Trzech ćwierćfinalistów z tej grupy już de facto znamy – z pierwszego miejsca raczej na pewno awansują Rosjanie, którzy pokonali Amerykanów i Brazylijczyków, a także ekipę Argentyny, więc czekają ich już tylko potyczki z Tunezją oraz właśnie z Francją. Dwie kolejne pozycje zajmują zespoły USA i Brazylii, a czwartą, wszystko na to wskazuje, prawdopodobnie przypadnie Argentyńczykom. I to z nimi biało-czerwoni, o ile wygrają z Japonią i Kanadą, mogą zmierzyć się w ćwierćfinale.
Polacy nie chcą grać z Argentyną
Wbrew pozorom możliwość trafienia na ten południowoamerykański zespół wcale nie cieszy naszych siatkarzy. „Argentyna, jeśli awansuje, nie będzie miłym przeciwnikiem dla nikogo. Widziałem ją w dwóch setach z Brazylią i Brazylia nie miała nic do powiedzenia. Nie wiem też, jakim cudem Francja doprowadziła w meczu z nimi do tie-breaka.
Jeśli to Argentyńczycy ostatecznie zakwalifikują się do ćwierćfinału, będzie to dla nich wielki sukces i w walce o półfinał zagrają bez żadnej presji. Dlatego będą bardzo groźni dla każdego przeciwnika, także dla nas” – stwierdził rozgrywający polskiej drużyny Fabian Drzyzga. W ekipie prowadzonej przez trenera Marcelo Mendeza prym wiodą Christian Poglajen, Bruno Lima, nowy nabytek Aluronu CMC Warty Zawiercie Facundo Conte oraz wymieniany w gronie najlepszych rozgrywających na świecie Luciano De Cecco.
Zawodzą natomiast oczekiwania główni faworyci do złotego medalu, Brazylijczycy, którzy w tym roku wygrali Ligę Narodów, pokonując w finale Polskę 3:1. W tym turnieju canarinhos doznali jednej tylko porażki, ulegając w fazie grupowej Rosji.
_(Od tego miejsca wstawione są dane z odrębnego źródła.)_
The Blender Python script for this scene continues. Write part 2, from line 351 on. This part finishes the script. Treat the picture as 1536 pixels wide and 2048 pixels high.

I z Rosjanami przegrali też na igrzyskach, więc może to właśnie oni będą w Tokio najgroźniejszy nych w walce o złoto. Sytuacja w tej kwestii powinna wyjaśnić się już w piątek, po czwartej serii gier, bo w niej w grupie A Polska zagra z Japonią, Włochy z Iranem, a Kanada z Wenezuelą, zaś w grupie B Brazylia zmierzy się z USA, Włochy z Iranem, a Rosja z Francja.
Siatkarze potęgą w grach zespołowych
Warto podkreślić, że nasza reprezentacja siatkarze w Tokio startuje w olimpijskim turnieju po raz piąty z rzędu i w grach zespołowych jest to unikatowe osiągnięcie. Czterema startami z rzędu mogą pochwalić się koszykarze (1960, 1964, 1968 i 1972), trzema piłkarze ręczni (1972, 1976, 1980), a dwoma piłkarze (1972 i 1976) i siatkarki (1964 i 1968). Kilka występów mieli hokeiści na trawie, ale nieregularnie – w 1960, 1972, 1980 i 2000 roku.
W Tokio siatkarze celują w złote medale, a jeśli uda im się je zdobyć, także w tej klasyfikacji wyjdą na samodzielne prowadzenie w grach zespołowych, bo obecnie mają tylko złoto wywalczone w Montrealu w 1976 roku i pierwszą lokatę dzielą z piłkarzami, którzy olimpijskie mistrzostwo zdobyli w 1972 roku w Monachium, a ponadto mają na koncie dwa srebrne krążki wywalczone w 1976 w Montrealu i 1992 w Barcelonie. Medalami mogą pochwalić się jeszcze tylko siatkarki (brąz w 1964 roku w Tokio i 1968 roku) oraz piłkarze ręczni (brąz w 1976 roku w Montrealu).